Indonesia Criticizes Trump’s Protectionist PoliciesIndonesia Criticizes Trump’s Protectionist Policies

Indonesia is foregoing billions of dollars on offer from American companies eager to invest in Southeast Asia’s biggest economy, US ambassador to Indonesia, Joseph Donovan, said.

As the US tries to arrest a deteriorating trade balance with Indonesia, which last year found itself in President Donald Trump’s cross-hairs, Donovan has also rejected complaints of increasing American protectionism. Indonesia had made significant progress on macroeconomic stability, improving the business environment, education and infrastructure, yet more must be done to encourage trade as well as foreign investment, he said, Bloomberg reported.

Indonesian officials such as Finance Minister Mulyani Indrawati have consistently criticized the protectionist tone sounded by Trump, who last year accused a host of nations, including Indonesia, of potentially abusing their trade relationship with the world’s biggest economy. Since then, the US trade deficit with Indonesia has worsened to $13.3 billion from $13.2 billion in 2016, according to the US Census Bureau.

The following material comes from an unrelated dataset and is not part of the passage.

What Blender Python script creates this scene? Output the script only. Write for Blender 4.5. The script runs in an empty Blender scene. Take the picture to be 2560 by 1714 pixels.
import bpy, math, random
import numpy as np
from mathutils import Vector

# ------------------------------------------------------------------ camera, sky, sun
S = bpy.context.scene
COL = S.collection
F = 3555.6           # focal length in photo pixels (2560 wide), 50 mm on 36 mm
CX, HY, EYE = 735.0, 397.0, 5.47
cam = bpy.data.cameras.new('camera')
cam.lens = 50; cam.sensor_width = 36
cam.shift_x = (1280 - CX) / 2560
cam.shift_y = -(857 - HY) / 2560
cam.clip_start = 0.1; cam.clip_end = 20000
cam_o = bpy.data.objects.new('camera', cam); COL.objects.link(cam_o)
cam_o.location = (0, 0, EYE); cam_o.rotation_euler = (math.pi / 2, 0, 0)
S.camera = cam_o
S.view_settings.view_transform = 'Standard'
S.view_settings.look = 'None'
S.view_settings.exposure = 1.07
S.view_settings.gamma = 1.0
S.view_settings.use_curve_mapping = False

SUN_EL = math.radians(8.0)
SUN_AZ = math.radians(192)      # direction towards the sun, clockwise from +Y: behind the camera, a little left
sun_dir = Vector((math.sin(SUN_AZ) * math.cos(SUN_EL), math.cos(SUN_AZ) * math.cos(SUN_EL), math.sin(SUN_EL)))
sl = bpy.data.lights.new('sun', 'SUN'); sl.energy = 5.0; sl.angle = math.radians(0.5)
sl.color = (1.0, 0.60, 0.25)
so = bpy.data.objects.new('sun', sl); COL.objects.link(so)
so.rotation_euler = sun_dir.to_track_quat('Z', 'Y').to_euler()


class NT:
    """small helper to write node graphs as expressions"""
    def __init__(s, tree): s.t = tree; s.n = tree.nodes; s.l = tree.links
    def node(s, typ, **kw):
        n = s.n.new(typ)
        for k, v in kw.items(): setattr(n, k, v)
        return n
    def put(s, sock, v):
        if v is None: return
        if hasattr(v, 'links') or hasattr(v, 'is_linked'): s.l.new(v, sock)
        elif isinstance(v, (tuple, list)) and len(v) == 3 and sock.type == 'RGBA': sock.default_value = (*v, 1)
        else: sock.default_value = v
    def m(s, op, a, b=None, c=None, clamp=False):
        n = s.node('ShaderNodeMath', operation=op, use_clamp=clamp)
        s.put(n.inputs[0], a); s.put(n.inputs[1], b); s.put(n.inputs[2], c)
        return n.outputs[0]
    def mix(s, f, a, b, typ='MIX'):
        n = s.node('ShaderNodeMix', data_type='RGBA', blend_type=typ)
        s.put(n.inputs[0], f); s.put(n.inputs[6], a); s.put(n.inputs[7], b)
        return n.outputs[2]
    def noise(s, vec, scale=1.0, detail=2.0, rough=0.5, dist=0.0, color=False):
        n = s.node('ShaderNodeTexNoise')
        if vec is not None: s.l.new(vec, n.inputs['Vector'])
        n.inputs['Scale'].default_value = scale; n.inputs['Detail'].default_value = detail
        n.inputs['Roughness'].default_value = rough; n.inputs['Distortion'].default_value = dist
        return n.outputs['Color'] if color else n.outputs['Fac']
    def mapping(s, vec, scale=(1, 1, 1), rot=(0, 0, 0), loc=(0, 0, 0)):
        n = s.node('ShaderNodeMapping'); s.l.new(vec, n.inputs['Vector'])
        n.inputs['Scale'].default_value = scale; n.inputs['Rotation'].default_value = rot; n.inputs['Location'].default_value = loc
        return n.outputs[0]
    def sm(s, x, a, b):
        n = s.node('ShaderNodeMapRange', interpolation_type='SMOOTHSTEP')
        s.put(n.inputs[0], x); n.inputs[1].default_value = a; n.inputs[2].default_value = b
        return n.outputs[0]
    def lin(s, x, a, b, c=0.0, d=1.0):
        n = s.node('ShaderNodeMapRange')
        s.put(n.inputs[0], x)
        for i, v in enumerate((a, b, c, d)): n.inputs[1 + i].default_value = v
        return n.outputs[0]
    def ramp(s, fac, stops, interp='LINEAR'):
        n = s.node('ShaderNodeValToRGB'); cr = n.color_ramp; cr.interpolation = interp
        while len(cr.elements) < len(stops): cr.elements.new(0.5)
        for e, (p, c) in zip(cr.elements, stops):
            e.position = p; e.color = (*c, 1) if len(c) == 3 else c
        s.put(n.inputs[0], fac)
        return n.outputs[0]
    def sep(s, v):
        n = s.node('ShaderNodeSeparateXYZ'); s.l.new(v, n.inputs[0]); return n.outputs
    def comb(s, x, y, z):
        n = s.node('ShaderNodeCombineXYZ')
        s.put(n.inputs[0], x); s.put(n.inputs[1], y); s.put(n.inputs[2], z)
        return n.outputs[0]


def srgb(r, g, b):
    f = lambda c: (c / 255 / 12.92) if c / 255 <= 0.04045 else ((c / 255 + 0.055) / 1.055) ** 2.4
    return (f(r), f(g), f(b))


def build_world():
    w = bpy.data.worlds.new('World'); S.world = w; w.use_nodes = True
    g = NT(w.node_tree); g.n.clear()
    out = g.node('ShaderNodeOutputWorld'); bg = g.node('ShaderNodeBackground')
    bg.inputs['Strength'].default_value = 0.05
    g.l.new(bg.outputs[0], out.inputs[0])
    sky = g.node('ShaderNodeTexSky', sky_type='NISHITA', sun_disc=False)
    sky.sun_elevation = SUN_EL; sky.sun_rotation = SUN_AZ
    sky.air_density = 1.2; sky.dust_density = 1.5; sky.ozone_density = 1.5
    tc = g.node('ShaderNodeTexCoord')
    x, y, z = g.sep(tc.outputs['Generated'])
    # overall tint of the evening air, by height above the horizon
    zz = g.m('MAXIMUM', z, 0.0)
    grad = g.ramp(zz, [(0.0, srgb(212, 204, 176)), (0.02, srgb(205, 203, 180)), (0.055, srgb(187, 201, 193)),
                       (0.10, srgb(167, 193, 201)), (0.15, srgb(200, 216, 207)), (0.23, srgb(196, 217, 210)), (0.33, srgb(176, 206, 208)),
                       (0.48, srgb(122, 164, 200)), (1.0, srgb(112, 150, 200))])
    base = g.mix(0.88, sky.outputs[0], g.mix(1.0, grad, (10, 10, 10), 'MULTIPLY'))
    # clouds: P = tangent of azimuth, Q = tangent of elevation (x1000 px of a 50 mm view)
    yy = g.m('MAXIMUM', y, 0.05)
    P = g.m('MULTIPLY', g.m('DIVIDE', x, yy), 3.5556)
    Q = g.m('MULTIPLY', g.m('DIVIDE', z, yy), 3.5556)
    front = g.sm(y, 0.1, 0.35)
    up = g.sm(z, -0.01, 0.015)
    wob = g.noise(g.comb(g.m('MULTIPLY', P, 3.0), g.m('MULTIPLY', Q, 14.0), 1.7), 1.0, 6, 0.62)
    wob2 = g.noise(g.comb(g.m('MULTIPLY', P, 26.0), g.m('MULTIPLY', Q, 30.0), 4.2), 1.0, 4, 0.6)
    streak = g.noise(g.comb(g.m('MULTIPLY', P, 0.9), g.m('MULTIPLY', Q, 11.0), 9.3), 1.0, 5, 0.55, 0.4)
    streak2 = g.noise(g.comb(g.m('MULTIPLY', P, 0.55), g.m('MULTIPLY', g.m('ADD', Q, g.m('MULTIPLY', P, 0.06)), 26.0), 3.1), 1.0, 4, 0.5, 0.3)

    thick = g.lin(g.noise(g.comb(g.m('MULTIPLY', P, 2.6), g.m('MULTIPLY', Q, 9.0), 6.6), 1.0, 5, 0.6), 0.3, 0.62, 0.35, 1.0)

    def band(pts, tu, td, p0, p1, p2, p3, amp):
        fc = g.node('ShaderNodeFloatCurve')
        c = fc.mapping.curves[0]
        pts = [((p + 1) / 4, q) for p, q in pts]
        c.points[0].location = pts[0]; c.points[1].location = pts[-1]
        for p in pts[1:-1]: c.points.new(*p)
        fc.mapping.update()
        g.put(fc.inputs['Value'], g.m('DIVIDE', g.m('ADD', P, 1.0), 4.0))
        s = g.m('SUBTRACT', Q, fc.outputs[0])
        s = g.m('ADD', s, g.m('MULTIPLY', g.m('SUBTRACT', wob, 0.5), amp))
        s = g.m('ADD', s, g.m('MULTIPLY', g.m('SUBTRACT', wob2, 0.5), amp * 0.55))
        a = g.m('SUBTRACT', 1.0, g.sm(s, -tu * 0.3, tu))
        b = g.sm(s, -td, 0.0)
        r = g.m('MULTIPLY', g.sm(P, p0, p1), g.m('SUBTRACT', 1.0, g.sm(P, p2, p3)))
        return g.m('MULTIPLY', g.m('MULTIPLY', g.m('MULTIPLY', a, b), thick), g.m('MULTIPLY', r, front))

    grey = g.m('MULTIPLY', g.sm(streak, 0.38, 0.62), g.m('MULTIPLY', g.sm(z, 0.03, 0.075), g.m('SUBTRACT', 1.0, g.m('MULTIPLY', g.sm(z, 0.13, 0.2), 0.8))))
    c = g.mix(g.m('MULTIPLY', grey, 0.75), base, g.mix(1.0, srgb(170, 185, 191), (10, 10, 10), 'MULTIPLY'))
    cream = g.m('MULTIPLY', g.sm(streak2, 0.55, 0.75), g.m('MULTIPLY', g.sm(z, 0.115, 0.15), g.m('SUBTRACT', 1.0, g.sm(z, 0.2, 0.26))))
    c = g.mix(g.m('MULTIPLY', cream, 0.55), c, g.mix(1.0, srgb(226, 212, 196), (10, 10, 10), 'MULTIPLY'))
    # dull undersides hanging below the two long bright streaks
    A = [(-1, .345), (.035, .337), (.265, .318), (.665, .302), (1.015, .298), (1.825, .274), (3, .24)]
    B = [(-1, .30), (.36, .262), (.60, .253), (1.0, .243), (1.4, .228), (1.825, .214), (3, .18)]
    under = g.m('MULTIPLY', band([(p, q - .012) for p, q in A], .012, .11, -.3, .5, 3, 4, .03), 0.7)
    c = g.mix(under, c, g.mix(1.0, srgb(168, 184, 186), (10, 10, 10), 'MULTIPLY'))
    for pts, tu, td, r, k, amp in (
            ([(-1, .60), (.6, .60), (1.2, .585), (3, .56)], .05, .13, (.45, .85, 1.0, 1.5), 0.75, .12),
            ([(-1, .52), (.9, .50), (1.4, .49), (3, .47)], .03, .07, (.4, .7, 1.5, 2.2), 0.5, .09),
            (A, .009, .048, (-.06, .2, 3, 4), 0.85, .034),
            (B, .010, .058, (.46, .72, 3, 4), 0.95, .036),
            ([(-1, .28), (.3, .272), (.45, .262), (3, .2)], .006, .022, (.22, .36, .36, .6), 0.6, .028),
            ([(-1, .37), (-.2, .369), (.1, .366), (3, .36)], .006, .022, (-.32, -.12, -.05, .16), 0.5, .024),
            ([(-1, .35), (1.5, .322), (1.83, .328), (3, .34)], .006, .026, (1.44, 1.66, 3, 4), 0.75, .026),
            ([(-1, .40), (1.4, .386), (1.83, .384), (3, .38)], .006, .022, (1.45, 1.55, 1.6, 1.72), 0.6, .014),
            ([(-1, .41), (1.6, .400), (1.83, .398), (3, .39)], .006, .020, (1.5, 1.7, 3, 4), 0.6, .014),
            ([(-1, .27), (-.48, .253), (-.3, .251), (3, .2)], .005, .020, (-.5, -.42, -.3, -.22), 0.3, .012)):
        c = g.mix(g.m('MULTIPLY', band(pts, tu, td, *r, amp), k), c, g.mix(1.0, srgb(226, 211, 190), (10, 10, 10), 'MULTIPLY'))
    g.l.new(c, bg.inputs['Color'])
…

“The current protectionist language is definitely going to create concern about whether globally there will be a setback in the progress that has been made over the past three decades,” Indrawati said in an interview on Jan 30.

Oke Nurwan, director-general of foreign trade at the trade ministry, did not respond to questions about protectionism. He said Indonesia had made progress in terms of ease of doing business and was seeking to better manage imports, as well as targeting export growth of 11% in 2018.

Donovan said the US’s average tariff rate was less than 3% and half Indonesia’s average applied tariff rate. Despite the imbalance, he said trade in goods between the two nations had increased last year by about 7% to about $27 billion in bilateral terms, with US exports to Indonesia increasing about 14%.  

Ekoputro Adijayanto, the chief of the Indonesian Planning Ministry’s Center for Private Investment, said a number of US private equity firms had shown interest in Indonesia, including one that’s “seriously looking” to invest in greenfield power generation. But there also appeared to be a “Trump effect”, he said. “He’s trying to lure investors in the US to invest back in America, make America great again.”

“China is a bit different from other countries,” Adijayanto said. “Instead of us going there, they are coming here. Many Chinese companies are coming to our office.”

Figures show that in the space of three years, the US has lost significant ground to China in terms of foreign direct investment in Indonesia. Last year, direct investment from the US was worth $2 billion, according to the Indonesia Investment Coordinating Board, while Chinese foreign direct investment was $3.4 billion.